My Oma’s Story of Survival

My great grandmother was one of the 132 children survivors of the Theresienstadt concentration camp in Czechoslovakia. This week at the Yeshivat Noam Living Museum Program, I shared her story of survival. 

My Oma, Hilde Bodenheimer- Simon, was born September 27, 1927 in Neuwied Am Rhein, Germany. After her family’s clothing store was destroyed the night of Kristallnacht, her mother arranged for her, her sister and brother to travel to Holland via the Kindertransport. They were fortunate enough to have made it on the very last train out of Germany. In Holland, my Oma was constantly hiding in different homes. Some treated her with kindness and gave her food, whereas others treated her poorly. After three years, a Nazi took her away and brought her to Theresienstadt.
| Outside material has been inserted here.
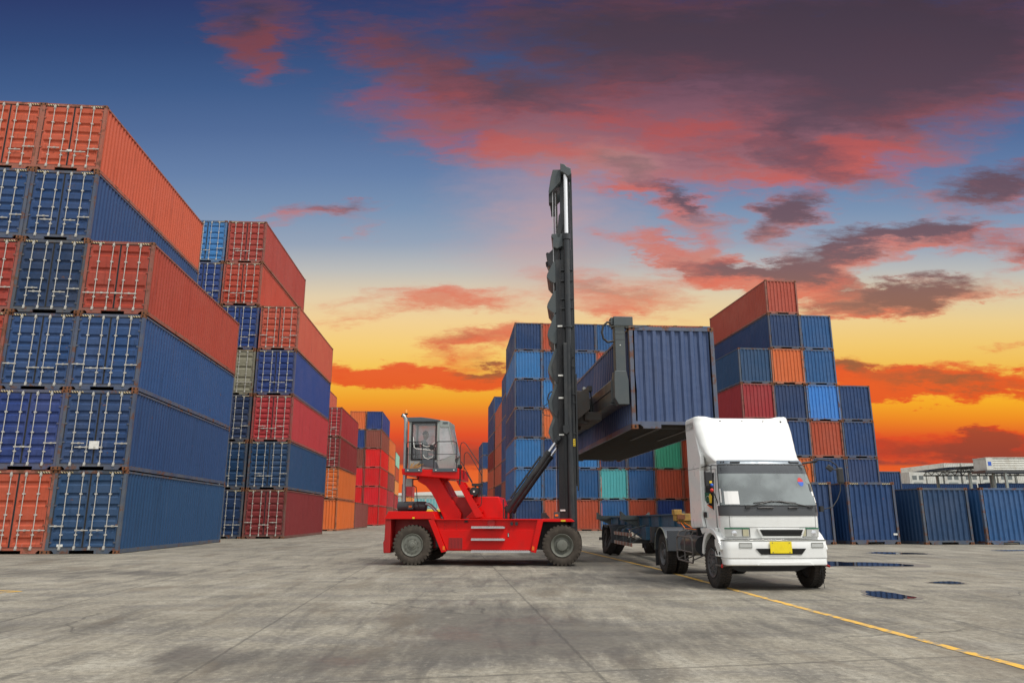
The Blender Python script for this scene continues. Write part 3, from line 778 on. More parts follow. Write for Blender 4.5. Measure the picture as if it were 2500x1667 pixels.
stack(-16.30, 70.0, -0.075, 'right', 0.10, [
    (0, 'right column', {1: ('orange', 'blank'), 2: 'orange', 3: 'maroon', 4: 'crimson'}),
    (1, 'left column', {1: 'maroon', 2: 'navy blue', 3: 'crimson', 4: 'navy blue', 5: 'faded red'})],
    'the third block on the left', G3, 1, 'door')
stack(-17.3, 83.0, -0.075, 'right', 0.10, [(0, '', {1: 'brown red'})], 'the row behind the third left block', G3, 1)
G4 = 'containers stacked in the bright red block beyond the machine'
stack(-20.14, 113.66, -0.07, 'right', 0.10, [
    (0, 'right column', {1: 'bright red', 2: 'bright red', 3: 'bright red', 4: 'bright red', 5: 'brown red', 6: 'royal blue'}),
    (1, 'left column', {1: 'maroon', 2: 'bright red', 3: 'bright red', 4: 'brown red', 5: 'royal blue', 6: 'orange'})],
    'the far bright red block', G4, 1)
stack(-21.0, 126.3, -0.07, 'right', 0.10, [(0, '', {1: 'brown red', 2: 'crimson', 3: 'brown red', 4: 'orange', 5: 'orange'})], 'the stack right behind the bright red block', G4, 1)
G5 = 'containers in the farthest stacks left of the machine'
stack(-22.65, 138.5, -0.09, 'right', 0.10, [(0, '', {1: 'brown red', 2: 'brown red', 3: 'amber orange', 4: 'amber orange', 5: 'pale blue'})], 'the far stack with amber boxes', G5, 1, 'door')
stack(-23.97, 153.0, -0.09, 'right', 0.10, [(0, '', {1: 'maroon', 2: 'crimson', 3: 'amber orange', 4: 'orange red', 5: 'pale green'})], 'the farthest stack left of the cab', G5, 1, 'blank')
stack(-22.9, 172, -0.09, 'right', 0.10, [(0, '', {1: 'maroon', 2: 'amber orange', 3: 'crimson'})], 'the low stack seen behind the exhaust pipe', G5, 1, 'blank')
G6 = 'containers stacked in the wide central wall'
N, RB, MBl, LB, O, OR = 'navy blue', 'royal blue', 'mid blue', 'light blue', 'orange', 'orange red'
stack(0.253, 70.82, -0.079, 'left', 0.02, [
    (0, 'first column', {1: N, 2: LB, 3: LB, 4: N, 5: N, 6: LB, 7: N}),
    (1, 'second column', {1: OR, 2: MBl, 3: N, 4: O, 5: LB, 6: MBl, 7: OR}),
    (2, 'third column', {1: OR, 2: MBl, 3: LB, 4: N, 5: RB, 6: MBl, 7: N}),
    (3, 'fourth column', {1: MBl, 2: 'turquoise', 3: N, 4: N, 5: OR, 6: OR, 7: MBl}),
    (4, 'fifth column', {1: OR, 2: MBl, 3: N, 4: N, 5: MBl, 6: N, 7: N}),
    (5, 'sixth column', {1: RB, 2: OR, 3: 'green', 4: OR, 5: N, 6: N, 7: O}),
    (6, 'seventh column', {1: OR, 2: OR, 3: OR, 4: N, 5: O, 6: MBl, 7: OR}),
    (7, 'eighth column', {1: N, 2: OR, 3: N, 4: N, 5: N, 6: N, 7: LB})],
    'the wide central wall', G6, 2, hc=2.88, wx=1.111)
G7 = 'containers in the rows behind the central wall'
stack(-0.25, 91.0, -0.10, 'left', 0.10, [(0, '', {1: LB, 2: 'brown red', 3: N, 4: N, 5: N, 6: N, 7: N})], 'the row right behind the central wall', G7, 1)
stack(-1.46, 103.3, -0.10, 'left', 0.10, [(0, '', {1: 'faded red', 2: 'dark blue', 3: 'faded red', 4: 'faded red', 5: 'faded red', 6: 'faded red'})], 'the faded red stack behind the central wall', G7, 1)
stack(-2.9, 117.0, -0.11, 'left', 0.10, [(0, '', {1: 'brick red', 2: 'faded red', 3: 'faded red', 4: 'maroon', 5: N, 6: N, 7: N})], 'the tall mixed stack behind the ladder', G7, 1)
stack(-6.5, 162, -0.11, 'left', 0.10, [(0, '', {1: N, 2: N, 3: N, 4: O, 5: N, 6: N})], 'the farthest stack behind the ladder', G7, 1)
G8 = 'containers stacked in the stepped block on the right'
stack(20.727 - 2.704*math.cos(0.111), 57.284 - 2.704*math.sin(0.111), -0.111, 'left', 0.02, [
    (0, 'first column', {1: N, 2: O, 3: N, 4: 'crimson', 5: 'steel blue'}),
    (1, 'second column', {1: N, 2: O, 3: N, 4: N, 5: O, 6: N, 7: OR}),
    (2, 'third column', {1: N, 2: N, 3: OR, 4: 'sky blue', 5: MBl, 6: MBl}),
    (3, 'fourth column', {1: N, 2: N, 3: N, 4: N})],
    'the stepped block on the right', G8, 2, hc=2.88, wx=1.10)
stack(36.9, 75, -0.10, 'left', 0.1, [(0, '', {1: N, 2: N})], 'the low stack beside the white boxes', G8, 1)
G9 = 'blue containers standing on the ground at the right'
for (x, y, clr, hz, txt, pl) in [(12.78, 35.3, N, 1.0, 'navy blue container partly hidden behind the truck mirror', None),
                        (15.90, 35.5, 'navy blue', 1.0, 'tall navy blue container with striped corners right of the truck', (1.0, 0.42, 0)),
                        (19.25, 35.3, 'steel blue', 0.905, 'lower steel blue container with rusty corner post, by a gap', None),
                        (22.14, 35.35, 'mid blue', 0.905, 'faded blue container cut by the right picture edge', None)]:
    a = -0.12
    p = Vector((x, y)) + Vector((math.cos(a), -math.sin(a)))*CW/2
    c = container((p.x, p.y, 0), -a, clr, 'blank', txt, G9, 2, hz=hz, placard=pl)
    if hz == 1.0:
        for sx in (-1, 1): link('hazard_stripe', MST[sx], c)
a = R(-84)
for k in range(2):
    for t in range(2):
        container((52.0+12.4*k, 103-1.3*k, t*CH), R(-84), 'navy blue', 'blank', f"{'upper' if t else 'lower'} navy container lying crosswise behind the ground row, {'right' if k else 'left'} one", 'blue containers lying crosswise at the far right', 1)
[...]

In Theresienstadt, miraculously, she reunited with her siblings and parents, after three years of separation and no communication. While in Theresienstadt, she worked hard and had very little food to eat. When I interviewed my Oma, she told me that she had to share a bed with four other people and eat plants. In 1945, the Russians came and liberated the camp and my Oma immigrated to the United States with her sister and mother. Sadly, her father and brother were killed in Auschwitz. I am blessed that my Oma is alive today and came to hear me share her story.